The Biden administration is hoping the Federal Communications Commission will act this month to finalize a rule that would require telecom companies must put in place those basic cybersecurity practices that would make hacking “would make it harder, riskier, and costlier” for the Chinese.

That may not be enough, says David Sanger, who’s covered Chinese hacking for the New York Times.

“If you are really going to fix our telecom system, you would either have to go shut it down and rebuild it with something more modern. Well, no one’s going to do that. We need it every day,” Sanger said on The Daily podcast. “Or you’re going to begin to make incremental fixes and then build a parallel system to it that you can begin to shift over to.”

“Significant amounts of covered equipment and services remain in place today because of insufficient funding. The situation is dire,” Tim Donovan, president and CEO of the Competitive Carriers Association, which represents small carriers across the country, testified before a Senate subcommittee last month.

“Further, because the equipment cannot be properly maintained or upgraded, every day that passes increases the risk of catastrophic network failures,” Donovan said. “Because it is illegal to procure new equipment and services from untrusted vendors, carriers with this equipment cannot properly patch and upgrade software to defend against emerging threats or even perform basic maintenance.”

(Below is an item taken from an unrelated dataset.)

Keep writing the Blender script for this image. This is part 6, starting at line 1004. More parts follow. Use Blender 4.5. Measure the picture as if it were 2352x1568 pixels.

To help, Congress included in the 2025 National Defense Authorization Act $3.8 billion to fund a “rip-and-replace” program to facilitate small telecommunication providers replacing Chinese spyware from their networks.

But cybersecurity experts say better defense can only go so far. China, they say, needs to be deterred.

“So far, espionage has been penalty-free for China,” James Lewis of the Center for Strategic and International Studies testified before the same subcommittee. “Our response has been to give them a stern lecture and send a few strongly worded notes. … The signal this sends is that it is open season on the U.S.”

“Deterrence basically comes in two forms, deterrence through denial and deterrence through punishment,” James Mulvenon, chief intelligence officer of Pamir Consulting, told the panel. “The United States clearly is still in a very deep cyber deterrence hole with respect to China, and the hole appears to only be getting deeper.”

Trump’s incoming national security adviser agrees that the response of the Biden administration has been far too weak.

CLICK HERE TO READ MORE FROM THE WASHINGTON EXAMINER

“We need to start going on offense and start imposing higher costs and consequences to private actors and nation-state actors that continue to steal our data, that continue to spy on us, and that, even worse, with the Volt Typhoon penetration, that are literally putting cyber time bombs on our infrastructure, our water systems, our grids, even our ports,” Rep. Mike Waltz (R-FL), Trump’s incoming national security adviser, said on CBS last month.

“That is wholly unacceptable, and I think we need to take a much stronger stance,” Waltz said. “President Trump has indicated that as well. We need to start changing behaviors on the other side rather than just constantly having this kind of escalation of their offense and our defense.”